» **EXERCISE AIM**: Count how many lines have the word "script" in them. Reply with that number by itself.

*-*-*

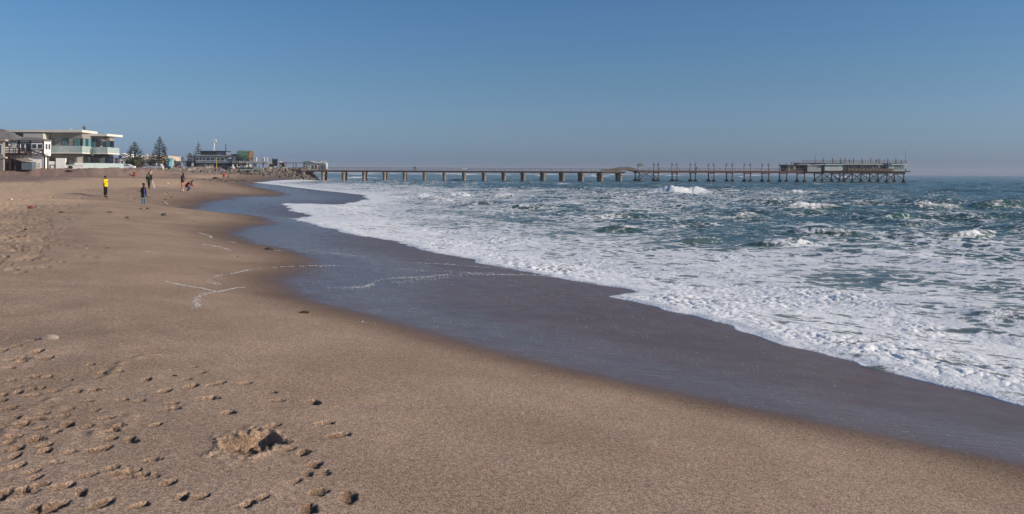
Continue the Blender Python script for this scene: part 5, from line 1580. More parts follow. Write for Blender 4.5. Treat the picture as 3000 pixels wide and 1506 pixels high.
# ------------------------------------------------------------------ cars, signs, posts
M_tyre = mat('tyre_rubber', (.02, .02, .02), .9)
M_red = mat('tail_lamp_red', (.45, .02, .02), .4)
def car(px, base, Y, label, paint, rz=0.0, suv=False, L=4.3):
    t = thing('parked_car', label, 'car', P(px, base, Y), rz, 'cars parked along the shore road')
    h = 1.75 if suv else 1.48
    hl = L / 2
    prof = [(-hl, .35), (-hl - .02, .75), (-hl + .12, .95), (-hl * .62, 1.0), (-hl * .30, h - .06), (hl * .30 if not suv else hl * .75, h), (hl * .72 if not suv else hl * .92, 1.02), (hl - .04, .96), (hl, .6), (hl - .05, .33)]
    mb = MB()
    n_ = len(prof)
    vs = []
    for s in (-1, 1):
        for x, z in prof: vs.append((x, s * (.86 if z < 1.1 else .66), z))
    mb.add(vs, [tuple(range(n_)), tuple(range(2 * n_ - 1, n_ - 1, -1))] + [(i, (i + 1) % n_, (i + 1) % n_ + n_, i + n_) for i in range(n_)])
    mb.build('body', paint, t)
    for s in (-1, 1):
        a, b = (-hl * .54, 1.05), (-hl * .29, h - .14)
        c_, d_ = (hl * .28 if not suv else hl * .72, h - .14), (hl * .60 if not suv else hl * .84, 1.05)
        def q3(p): return (p[0], s * (.87 - (p[1] - 1.02) / (h - 1.02) * .19), p[1])
        mm = (0.02, 1.05); mt = (0.02, h - .13)
        for quad in ((a, (-.05, 1.05), (-.05, h - .13), b), ((.05, 1.05), d_, c_, (.05, h - .13))):
            vs = [q3(p) for p in quad]
            MB().add(vs + [(x, y - s * .05, z) for x, y, z in vs], [(0, 1, 2, 3), (7, 6, 5, 4), (0, 4, 5, 1), (1, 5, 6, 2), (2, 6, 7, 3), (3, 7, 4, 0)]).build('side_window', M_glass, t)
        for x in (-hl * .62, hl * .6):
            w = MB()
            pr = [(math.cos(2 * math.pi * k / 12) * .32, math.sin(2 * math.pi * k / 12) * .32) for k in range(12)]
            w.prism([(x + a_, .32 + b_) for a_, b_ in pr], s * .70, s * .885)
            wh = w.build('wheel', M_tyre, t)
            MB().prism([(x + a_ * .6, .32 + b_ * .6) for a_, b_ in pr], s * .886, s * .90).build('rim', M_greyl, wh)
        MB().box(-hl - .03, -hl + .08, s * .55, s * .8, .62, .80).build('headlight', M_white, t)
        MB().box(hl - .08, hl + .03, s * .55, s * .8, .66, .84).build('tail_light', M_red, t)
    return t
P_white = mat('white_car_paint', (.75, .75, .75), .3, .5, noise=.03)
P_dark = mat('dark_red_car_paint', (.045, .014, .018), .3, .5, noise=.05)
P_silver = mat('silver_car_paint', (.5, .5, .52), .3, .5, noise=.03)
P_navy = mat('navy_car_paint', (.02, .025, .035), .3, .5, noise=.05)
car(370, 497.5, 205, 'white car half hidden by the sand bank under the shorter pine', P_white, .1)
car(457, 496.5, 250, 'silver car with dark windows parked under the tallest pine', P_silver, 0, True, 4.5)
car(478, 496.5, 252, 'dark car behind the sand bank right of the silver car', P_navy, .2)
car(424, 495, 262, 'pale car in front of the low grey roofed house', P_white, 0)
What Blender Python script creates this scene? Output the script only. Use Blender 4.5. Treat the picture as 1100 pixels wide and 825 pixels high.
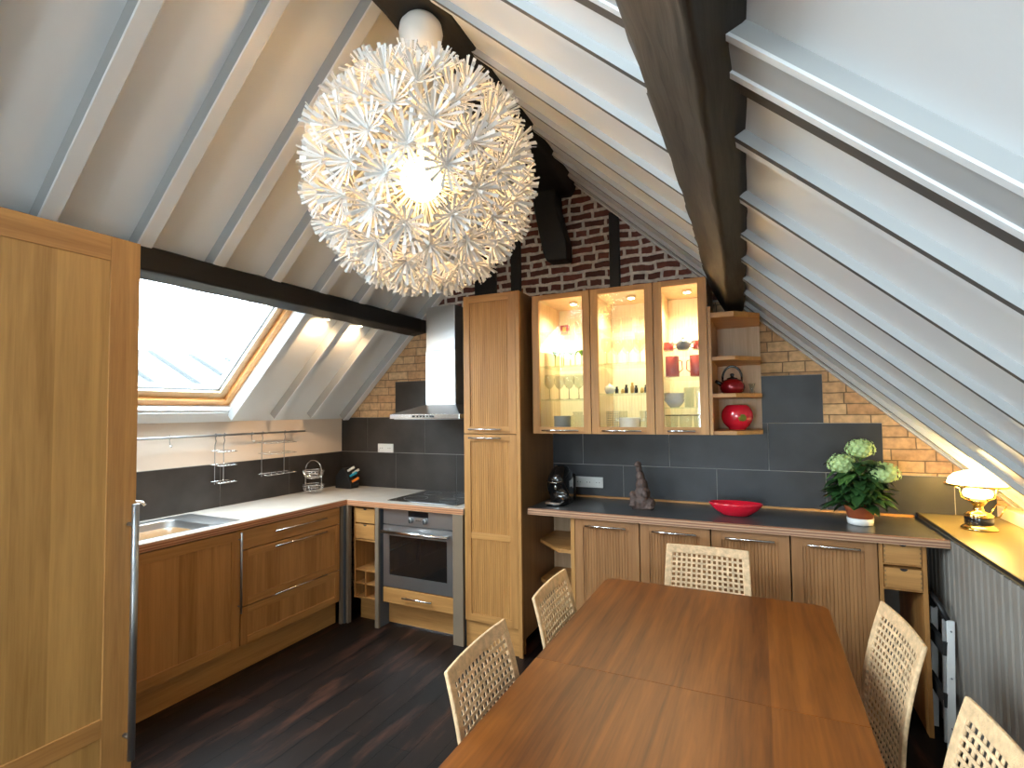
import bpy, bmesh, math, random
from mathutils import Vector, Matrix
random.seed(7)
for o in list(bpy.data.objects): bpy.data.objects.remove(o)
S = bpy.context.scene
COL = S.collection
PI = math.pi

# ------------------------------------------------------------------ camera
YAW, PITCH, ROLL = 0.4478, 0.0418, -0.0111
cam_d = bpy.data.cameras.new('camera'); cam = bpy.data.objects.new('camera', cam_d); COL.objects.link(cam)
fw = Vector((-math.sin(YAW)*math.cos(PITCH), math.cos(YAW)*math.cos(PITCH), math.sin(PITCH)))
rt = Vector((math.cos(YAW), math.sin(YAW), 0)); up = rt.cross(fw)
rt2 = rt*math.cos(ROLL)+up*math.sin(ROLL); up2 = up*math.cos(ROLL)-rt*math.sin(ROLL)
M = Matrix((rt2, up2, -fw)).transposed().to_4x4(); M.translation = Vector((3.417, -3.6242, 1.5447))
cam.matrix_world = M
cam_d.sensor_width = 36; cam_d.lens = 36*556.98/1100
cam_d.shift_x = (550-544.95)/1100; cam_d.shift_y = (419.15-412.5)/1100
cam_d.clip_start = 0.05
S.camera = cam

# ------------------------------------------------------------------ world, exposure
W = bpy.data.worlds.new('world'); S.world = W; W.use_nodes = True
bg = W.node_tree.nodes['Background']; bg.inputs[0].default_value = (0.75, 0.89, 1.0, 1); bg.inputs[1].default_value = 16.0
S.cycles.transparent_max_bounces = 32
S.view_settings.view_transform = 'Standard'; S.view_settings.look = 'None'
S.view_settings.exposure = 1.15; S.view_settings.gamma = 1; S.view_settings.use_curve_mapping = False

def aim(loc, tgt):
    return (Vector(tgt)-Vector(loc)).to_track_quat('-Z', 'Y').to_euler()
def area(name, loc, tgt, sx, sy, power, color):
    d = bpy.data.lights.new(name, 'AREA'); d.shape = 'RECTANGLE'; d.size = sx; d.size_y = sy; d.energy = power; d.color = color
    o = bpy.data.objects.new(name, d); COL.objects.link(o); o.location = loc; o.rotation_euler = aim(loc, tgt); return o
COOL = (0.78, 0.90, 1.0)
# roof slopes:  left z = 1.5 + .98 x   right z = 5.335 - .93 x
def zl(x): return 1.5+.98*x
def zr(x): return 5.335-.93*x
# sky portals outside the glass; rear roof and gable windows are added for light
def portal(name, loc, tgt, sx, sy):
    o = area(name, loc, tgt, sx, sy, 1, (1, 1, 1)); o.data.cycles.is_portal = True; return o
portal('sky_portal_kitchen', (.42-.13, -1.715, 1.91+.13), (.42+.6, -1.715, 1.91-.6), 1.10, .98)
portal('sky_portal_rear_left', (1.03-.13, -4.575, 2.51+.13), (1.03+.6, -4.575, 2.51-.6), 1.95, 2.27)
portal('sky_portal_gable', (2.9, -6.55, 1.5), (2.9, 0, 1.5), .8, .8)

# ------------------------------------------------------------------ materials
MATS = {}
def srgb(r, g, b):
    f = lambda c: (c/255/12.92) if c/255 <= .04045 else ((c/255+.055)/1.055)**2.4
    return (f(r), f(g), f(b), 1)
def newmat(name):
    m = bpy.data.materials.new(name); m.use_nodes = True; MATS[name] = m
    nt = m.node_tree; return m, nt, nt.nodes['Principled BSDF']
def N(nt, t, **kw):
    n = nt.nodes.new(t)
    for k, v in kw.items():
        if k in n.inputs: n.inputs[k].default_value = v
        else: setattr(n, k, v)
    return n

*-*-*

» **SOLUTION TO THE PROBLEM**: 2